Written request »
Write out the whole listing again, exactly.

Record set »
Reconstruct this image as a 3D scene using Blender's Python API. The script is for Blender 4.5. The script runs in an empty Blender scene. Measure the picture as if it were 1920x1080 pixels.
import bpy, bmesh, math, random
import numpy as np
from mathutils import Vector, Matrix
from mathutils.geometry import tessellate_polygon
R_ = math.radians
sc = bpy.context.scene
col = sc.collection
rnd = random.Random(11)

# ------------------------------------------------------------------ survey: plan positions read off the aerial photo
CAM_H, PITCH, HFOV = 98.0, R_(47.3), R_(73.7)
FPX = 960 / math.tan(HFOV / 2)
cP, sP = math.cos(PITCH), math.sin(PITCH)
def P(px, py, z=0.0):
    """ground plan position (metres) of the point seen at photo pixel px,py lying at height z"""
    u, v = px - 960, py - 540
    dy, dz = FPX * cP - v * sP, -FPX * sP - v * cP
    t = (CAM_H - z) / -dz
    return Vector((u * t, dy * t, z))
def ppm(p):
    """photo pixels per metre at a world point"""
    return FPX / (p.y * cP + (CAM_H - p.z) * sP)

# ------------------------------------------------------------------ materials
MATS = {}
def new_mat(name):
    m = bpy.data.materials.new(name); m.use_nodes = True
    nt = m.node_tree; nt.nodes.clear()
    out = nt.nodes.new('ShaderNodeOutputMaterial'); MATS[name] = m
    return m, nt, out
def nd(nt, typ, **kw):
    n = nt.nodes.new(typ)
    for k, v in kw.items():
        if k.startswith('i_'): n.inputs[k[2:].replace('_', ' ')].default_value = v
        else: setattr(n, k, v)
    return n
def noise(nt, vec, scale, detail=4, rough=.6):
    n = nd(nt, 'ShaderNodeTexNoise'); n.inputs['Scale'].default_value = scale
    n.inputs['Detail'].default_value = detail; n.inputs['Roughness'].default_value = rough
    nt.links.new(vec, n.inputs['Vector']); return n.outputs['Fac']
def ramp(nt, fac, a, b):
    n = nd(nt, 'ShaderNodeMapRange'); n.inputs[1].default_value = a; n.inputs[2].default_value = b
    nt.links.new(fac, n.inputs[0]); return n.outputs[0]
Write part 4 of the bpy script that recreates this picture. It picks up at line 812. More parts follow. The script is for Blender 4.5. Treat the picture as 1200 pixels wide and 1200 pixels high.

Exercise output »
Reconstruct this image as a 3D scene using Blender's Python API. The script is for Blender 4.5. The script runs in an empty Blender scene. Measure the picture as if it were 1920x1080 pixels.
import bpy, bmesh, math, random
import numpy as np
from mathutils import Vector, Matrix
from mathutils.geometry import tessellate_polygon
R_ = math.radians
sc = bpy.context.scene
col = sc.collection
rnd = random.Random(11)

# ------------------------------------------------------------------ survey: plan positions read off the aerial photo
CAM_H, PITCH, HFOV = 98.0, R_(47.3), R_(73.7)
FPX = 960 / math.tan(HFOV / 2)
cP, sP = math.cos(PITCH), math.sin(PITCH)
def P(px, py, z=0.0):
    """ground plan position (metres) of the point seen at photo pixel px,py lying at height z"""
    u, v = px - 960, py - 540
    dy, dz = FPX * cP - v * sP, -FPX * sP - v * cP
    t = (CAM_H - z) / -dz
    return Vector((u * t, dy * t, z))
def ppm(p):
    """photo pixels per metre at a world point"""
    return FPX / (p.y * cP + (CAM_H - p.z) * sP)

# ------------------------------------------------------------------ materials
MATS = {}
def new_mat(name):
    m = bpy.data.materials.new(name); m.use_nodes = True
    nt = m.node_tree; nt.nodes.clear()
    out = nt.nodes.new('ShaderNodeOutputMaterial'); MATS[name] = m
    return m, nt, out
def nd(nt, typ, **kw):
    n = nt.nodes.new(typ)
    for k, v in kw.items():
        if k.startswith('i_'): n.inputs[k[2:].replace('_', ' ')].default_value = v
        else: setattr(n, k, v)
    return n
def noise(nt, vec, scale, detail=4, rough=.6):
    n = nd(nt, 'ShaderNodeTexNoise'); n.inputs['Scale'].default_value = scale
    n.inputs['Detail'].default_value = detail; n.inputs['Roughness'].default_value = rough
    nt.links.new(vec, n.inputs['Vector']); return n.outputs['Fac']
def ramp(nt, fac, a, b):
    n = nd(nt, 'ShaderNodeMapRange'); n.inputs[1].default_value = a; n.inputs[2].default_value = b
    nt.links.new(fac, n.inputs[0]); return n.outputs[0]
Write part 4 of the bpy script that recreates this picture. It picks up at line 812. More parts follow. The script is for Blender 4.5. Treat the picture as 1200 pixels wide and 1200 pixels high.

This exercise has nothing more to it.